Con todo, no podemos a la vez presentar este estado como un mundo de color de rosas, a pesar de que queramos soñar con él como lo hizo Rousseau. Ni existe ni es deseable un mundo idílico hedonista donde todos los individuos sean felices. Evidentemente, la vida no pudo ser tan fácil en la época glaciar en donde  tan solo el frío era un enemigo a combatir, en donde la caza era una práctica arriesgada que en muchas ocasiones dejaba muertos y heridos, y en donde los distintos pueblos al vivir tan separados unos de otros no podían dejar de temerse entre ellos, dando lugar a inevitables conflictos por defender lo propio frente a lo desconocido, pero que ni mucho menos se pueden comparar a las deliberadas guerras e invasiones del mundo civilizado. Kaczynski, de forma sorprendente, escribió un breve ensayo en donde aportaba pruebas para desmitificar el mundo salvaje con el que soñaban los primitivistas como Zerzan, pero incluso en el mismo admite que aún así aquel mundo tuvo que ser mejor en muchos aspectos que el actual.

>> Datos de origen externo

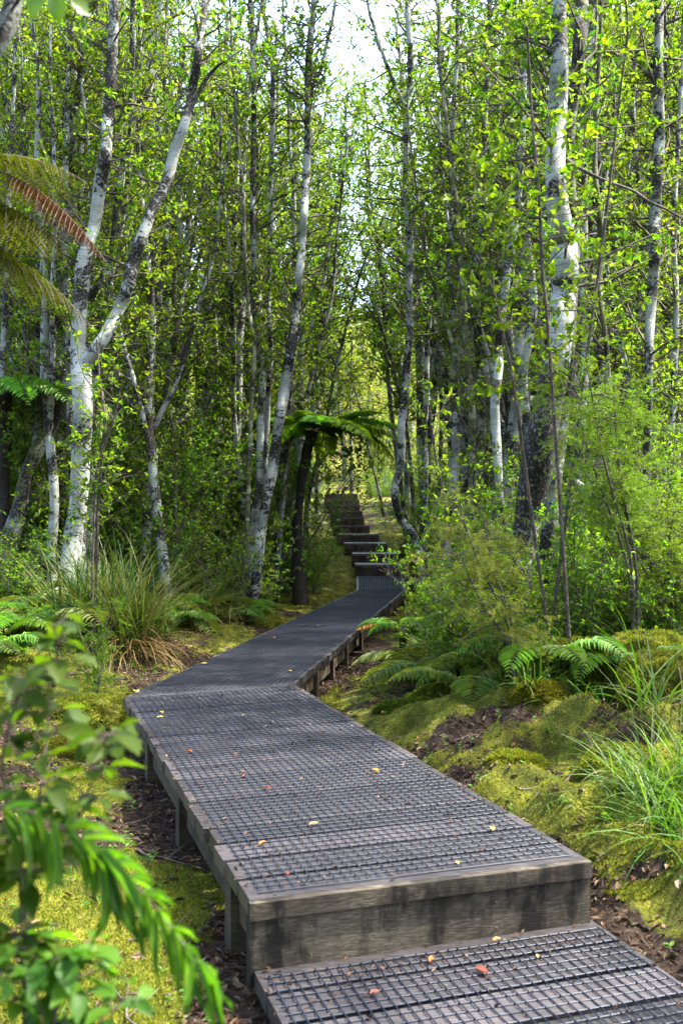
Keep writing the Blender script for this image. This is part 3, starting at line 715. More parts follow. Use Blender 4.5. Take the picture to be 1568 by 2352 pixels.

Lo más importante de esta historia es extraer los elementos más positivos de cada uno de los dos mundos, porque aunque uno evoluciona del otro, los cambios son tan profundos que se diría que son antagónicos. Uno no tiene más que ver cómo viven las tribus actuales para corroborar este dato. Aunque mucha de la información del pasado no es más que mera conjetura, del presente podemos extraer conclusiones reales. Los apologistas del progreso podrán seguir empeñados en hacernos creer que la vida civilizada no solo es mejor que cualquier otra vida pasada sino que es la única posible -este hecho, por otra parte, ha servido para engullir cualquier resquicio primitivo, sometido a la voluntad de las nuevas formas de vida dominantes-. Por desgracia, no se dan cuenta que lo único que consiguen con esto es borrar una parte de nuestro pasado, que sin duda durante mucho tiempo fue mejor en términos generales, privándonos así la posibilidad de aprender todo su legado.